I have also watched the most recent film adaptation of All Quiet On The Western Front on Netflix, with its grim and gory depiction of the trench warfare of World War 1 which, as it happens, is only half as terrifying as the novel on which it was originally based. 

These are just the latest in a whole clutch of similar titles I’ve worked my way through in recent years – World War 1 in Colour, The Siege of Stalingrad, The Age of Tanks, Hitler’s Silliest Pet Videos, I’m A Despot Get Me Out Of Here .… 

I don’t know why men like me resort to this sort of thing when we reach a certain point in our lives. I’ve seen the condition arise in numerous friends and family members too, and Tony Soprano was once famously depicted doing the very same thing on The Sopranos.

At least he was leading a murderous crime gang out of North Jersey and presumably could do with a bit of a steer on how to deal with a zero-sum-game war of attrition. 

From what I can gather, there are very few of my friends who go around whacking people or running waste collection businesses as fronts for criminal enterprises. Also, very few of them have to lead infantry divisions into Northern France. 

It obviously comes from something more deep-seated. Perhaps, at this stage of our lives, we all had expected to be involved in some sort of grand global, geo-political brinksmanship instead of, I dunno, leading a small back-office team in a local chartered accountancy firm? 

Maybe there is some deep, primal need in us to pretend we are saving humanity from fascism, even if the modern-day version involves sitting in front of the telly with a can of Smithwicks and a packet of Aldi mixed nuts?

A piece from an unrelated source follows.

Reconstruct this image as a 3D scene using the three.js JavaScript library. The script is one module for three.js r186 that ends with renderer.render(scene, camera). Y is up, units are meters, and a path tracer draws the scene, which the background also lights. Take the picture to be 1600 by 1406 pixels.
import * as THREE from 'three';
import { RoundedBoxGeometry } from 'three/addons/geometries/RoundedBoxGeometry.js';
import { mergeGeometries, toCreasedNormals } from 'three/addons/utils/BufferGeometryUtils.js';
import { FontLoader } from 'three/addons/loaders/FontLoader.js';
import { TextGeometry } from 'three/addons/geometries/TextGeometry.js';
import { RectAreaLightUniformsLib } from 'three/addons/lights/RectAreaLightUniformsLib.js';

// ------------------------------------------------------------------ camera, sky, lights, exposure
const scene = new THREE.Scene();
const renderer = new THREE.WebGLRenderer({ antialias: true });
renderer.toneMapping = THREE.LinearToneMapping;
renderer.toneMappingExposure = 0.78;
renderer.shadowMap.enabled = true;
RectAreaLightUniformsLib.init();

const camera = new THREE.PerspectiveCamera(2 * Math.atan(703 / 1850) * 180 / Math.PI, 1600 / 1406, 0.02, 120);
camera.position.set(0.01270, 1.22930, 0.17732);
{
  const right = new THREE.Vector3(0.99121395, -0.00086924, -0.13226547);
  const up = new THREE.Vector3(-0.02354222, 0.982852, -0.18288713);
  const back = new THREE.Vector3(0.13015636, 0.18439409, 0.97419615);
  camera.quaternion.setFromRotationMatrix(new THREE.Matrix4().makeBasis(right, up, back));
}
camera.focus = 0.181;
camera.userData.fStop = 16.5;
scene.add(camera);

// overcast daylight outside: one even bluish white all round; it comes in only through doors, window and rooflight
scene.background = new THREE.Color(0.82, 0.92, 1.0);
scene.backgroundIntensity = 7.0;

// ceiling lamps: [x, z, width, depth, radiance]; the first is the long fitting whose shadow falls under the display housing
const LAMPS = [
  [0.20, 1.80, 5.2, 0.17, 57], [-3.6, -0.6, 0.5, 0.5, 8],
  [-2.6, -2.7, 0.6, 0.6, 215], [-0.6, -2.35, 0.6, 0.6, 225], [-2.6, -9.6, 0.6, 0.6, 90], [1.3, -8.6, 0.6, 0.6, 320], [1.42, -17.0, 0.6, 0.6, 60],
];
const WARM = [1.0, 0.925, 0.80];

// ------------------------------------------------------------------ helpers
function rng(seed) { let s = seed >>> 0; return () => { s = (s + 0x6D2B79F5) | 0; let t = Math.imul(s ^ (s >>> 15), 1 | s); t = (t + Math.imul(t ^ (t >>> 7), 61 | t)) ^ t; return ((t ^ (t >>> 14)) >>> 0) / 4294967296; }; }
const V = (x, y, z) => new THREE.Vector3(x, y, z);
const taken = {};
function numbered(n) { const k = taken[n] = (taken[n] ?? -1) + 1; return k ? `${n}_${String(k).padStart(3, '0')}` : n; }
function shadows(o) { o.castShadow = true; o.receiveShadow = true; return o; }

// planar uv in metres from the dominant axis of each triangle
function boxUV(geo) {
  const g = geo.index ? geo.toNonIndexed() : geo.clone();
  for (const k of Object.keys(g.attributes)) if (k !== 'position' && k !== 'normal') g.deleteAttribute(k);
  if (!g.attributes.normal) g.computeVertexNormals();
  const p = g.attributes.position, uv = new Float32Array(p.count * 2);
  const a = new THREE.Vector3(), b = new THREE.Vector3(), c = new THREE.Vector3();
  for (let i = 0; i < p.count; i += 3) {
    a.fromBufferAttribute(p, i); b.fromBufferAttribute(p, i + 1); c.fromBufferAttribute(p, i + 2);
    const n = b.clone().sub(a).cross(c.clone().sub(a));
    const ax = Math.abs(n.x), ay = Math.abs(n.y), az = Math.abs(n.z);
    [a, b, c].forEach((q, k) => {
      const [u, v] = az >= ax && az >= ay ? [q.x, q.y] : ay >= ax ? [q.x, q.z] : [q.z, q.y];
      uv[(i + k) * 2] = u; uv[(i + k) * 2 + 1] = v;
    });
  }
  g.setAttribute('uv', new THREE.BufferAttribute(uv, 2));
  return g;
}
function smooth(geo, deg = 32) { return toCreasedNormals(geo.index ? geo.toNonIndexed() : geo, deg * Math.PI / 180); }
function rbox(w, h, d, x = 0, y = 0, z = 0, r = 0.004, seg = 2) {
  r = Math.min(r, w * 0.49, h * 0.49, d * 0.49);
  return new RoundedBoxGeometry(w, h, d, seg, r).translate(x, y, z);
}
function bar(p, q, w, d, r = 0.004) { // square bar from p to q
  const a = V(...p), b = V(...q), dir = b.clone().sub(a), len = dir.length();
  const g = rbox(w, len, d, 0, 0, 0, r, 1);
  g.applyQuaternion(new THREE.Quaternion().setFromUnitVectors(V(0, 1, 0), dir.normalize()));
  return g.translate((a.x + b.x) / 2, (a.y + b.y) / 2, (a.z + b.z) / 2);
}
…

Whatever the reason, during one of my recent world war marathons, the thought did strike me that it would have been absolutely overwhelming and exhausting to have had to follow the events of that era in real-time. Imagine if they had 24-hour rolling news and Twitter in those days?

Can you imagine the terror of hearing about Hitler’s expansion into France and then the Nazis edging towards Britain’s shorelines? Can you imagine trying to anxiously follow the various theatres of war from Africa, to the Pacific to the Eastern front as the world slowly edged towards oblivion?

Nobody in Ireland was doing that – they were presumably too busy trying to stay alive. 

In many ways, it’s fair to say that people were better off not knowing. Sometimes ignorance is bliss. And so I remind myself, whenever I find myself going down a YouTube hole to find out more about battlefield strategies in Ukraine. Or when I become overwhelmed by terrifying news of Washington-Bejing brinkmanship in the South China Sea. 

Sometimes you have to ask yourself – how much of this can I control? And how much of this will just make me anxious and hyper-alert and of no real use to my children?  

At some point, you just have to turn off the TV and close Twitter on your browser window. Some people would say I’m copping out, but maybe I’m just copping on.

Media giving it Holly!

SPEAKING of pointless noise, the national media was in a breathless tizzy at the weekend as they reported Holly Cairns’ apparent immediate impact on the political landscape, giving the Social Democrats a five-point bump in the latest Ireland Thinks poll for The Sunday Independent. 

In all fairness to Holly, it’s been a long time since our GAA players went five points unanswered in the capital, on any weekend. Meanwhile, Sinn Féin has dropped two points to 29%, the first time they have dropped below 30% since September 2021 which comes with the news that MEP Liadh Ní Riada is stepping away from politics. A week is one hell of a long time in politics. Not that the government parties will be too concerned, as they appear to be holding their own somewhat with a block of 44% between them. 

What any of these figures really mean, in terms of the shape of the next Dáil, is anyone’s guess of course. You can’t deny there’s a fair wind blowing from wesht along though .…

Trump is still lurking .... 

HE hasn’t gone away you know. 

Earlier in the week, it was reported that Donald Trump has released a charity single featuring a choir of prisoners held in Washington DC for their parts in the deadly January 6th insurrection on the Capitol. An insurrection he incited, if you remember.  

It’s the latest desperate effort by Trump (or the ‘blob with the gob’ as I call him) to breathe life back into his faltering campaign as the Republican primaries loom later this year, and with stiff opposition coming to the fore within the GOP.

The song ends with a chant of ‘U-S-A! U-S-A! U-S-A!’ and was allegedly ‘produced by a major recording artist who was not identified’, according to Forbes. 

Which narrows it down to a pool of about one significant loon, I reckon. 

This column always veers west, as you know.

The sad thing is, this will totally play to Trump’s base and could arguably work. Can you imagine Trump at the helm now, with Putin doing what he’s doing? 

As I promised myself, though, there’s not a lot I can control about this, so it’s time to get away from the noise and go out and smell the roses again. So I take a breath, close my laptop and leave. 

There’s a four-part BBC Four series on the French Resistance I’ve got lined up.